On 1275549369 seconds since the Beginning of the UNIX epoch
David Holland wrote:
>

> >     1.  maximum connexions per unit time is not a terribly
> >         useful feature and in fact makes the use of inetd in
> >         an enterprise unusable as it is a built-in denial of
> >         service.  I propose that we keep track of the number
> >         of outstanding children and place a maximum on that
> >         rather than connexions per second.  Perhaps we can
> >         leave connexions per unit time in the code but strongly
> >         discourage its use,
>
>I'm not going to ask what you mean by "in an enterprise". However, try
>the following exercise:
>
>   - edit inetd.conf
>   - enable talkd
>   - attempt to enable logging with talkd's -l option, but fat-finger
>     it and enter -lk
>   - restart inetd
>   - send yourself a talk request
>   - examine your syslog
>
>Perhaps in your enterprise (like the apparent audience of other
>"enterprise" software I shan't name) having this go on forever is
>desirable behavior, but that's not the case in my environment.
>
>Anyway, real rate limiting would be a good thing but let's not break
>what's already there.

I can't help but think that this talkd fat finger example is quite
an edge case but the ``solution'' is quite a problem.  If you exceed
the connexions per minute, inetd will _stop_ the service for ten
minutes.  It's just not reasonable to stop a service for ten minutes
because a certain threshold has been exceeded.  The numbers appear
to be straight from the eighties, from a University environment.

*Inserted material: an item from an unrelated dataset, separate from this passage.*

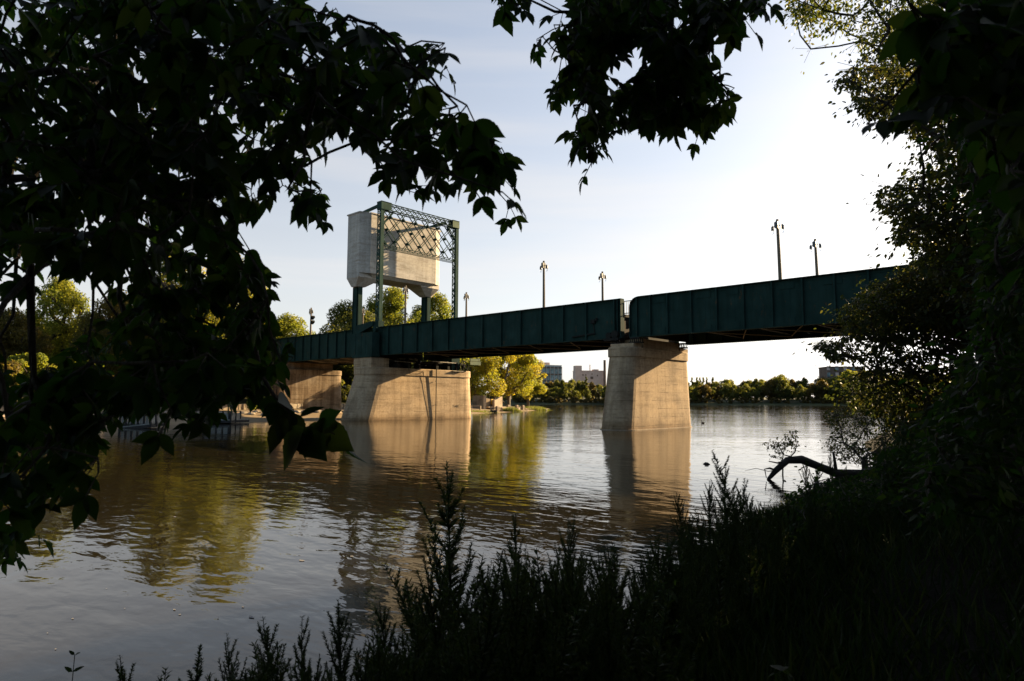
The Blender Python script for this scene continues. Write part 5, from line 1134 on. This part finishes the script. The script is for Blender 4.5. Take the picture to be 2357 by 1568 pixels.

There are better solutions to the talkd example, anyway, which
could be specifically applied to the wait service case only.

At the very least, the defaults should be made reasonable for the
current decade but I think that we should reconsider the entire
approach and try to solve the wait service inappropriately started
in a more specific, more reasonable way.

I'll leave it alone for the time being, though.